Feb 21, 2014 | 11:00 AM

A lifelong desire to get into sled dog racing turned into reality for Jennifer Campeau when her family moved to Alberta almost two years ago.

It started as a family activity with her twin 11-year-old daughters and husband Jason, training in the mountains around Okotoks, Alta.

Campeau then competed in the Eagle Cap Extreme in Oregon, where she sprinted 31 miles for two days in a row, sleeping in a hotel bed each night.

The next step for her was to compete in the open dog race in the Canadian Challenge, which kicked off in Prince Albert. The 115-kilometre (km) race was much closer to roughing it than that last race.

“You were going 50 miles, sleeping out for three hours and then you kept going. So it was fun, it was new. And it was the first night I had ever run at night alone,” Campeau explained.

She considered this race a test to see how she felt about longer races, since usually her family camps along with her on night rides.

In the long run, Campeau said she hopes to move up to bigger races like the Iditarod within three or four years.

Along with Stijn Bouckenooghe from Belgium, she started what turned into an almost 12-hour journey from Prince Albert up to Anglin Lake, and looping back around to Elk Ridge.

That evening was a positive experience for her first night race.

“I saw the most beautiful display of Northern Lights out there, going across the lake, leaving from Anglin Lake. So I had a great ride, it was a lot of fun,” she said.

The terrain was different from Campeau’s usual ride back home.

“We train right in the mountains, so we will go up steep, steep inclines a couple of miles long – you feel like the hill are never gonna stop. And then you have quite long downhills.

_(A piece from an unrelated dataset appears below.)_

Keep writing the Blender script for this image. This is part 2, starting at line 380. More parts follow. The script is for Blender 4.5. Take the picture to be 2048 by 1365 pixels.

And somebody said Saskatchewan was flatter but there were quite a few smaller hills, but a lot of them,” she said.

As for weather, Campeau said it was actually almost too hot for most of it.

Over those first 15 miles, it was warm enough that her dogs’ feet were punching through the snow instead of running over hard pack.

She managed to get through the race with all of her dogs injury-free, and in first place.

“It was just really rewarding to cross the finish line and know that I had done well and my dogs were all healthy and actually still wanted to keep going,” Campeau said.

Her race was quite a bit different from the – 30 degree Celsius temperatures her husband Jason had to endure in the 12-dog portion of the Canadian Challenge.

With 517 km to travel in total, he was in the last stretch of the race, hanging onto third place well ahead of Gerry Walker.

After her race, Jennifer and extended family members stayed in La Ronge and were ready to cheer Jason on.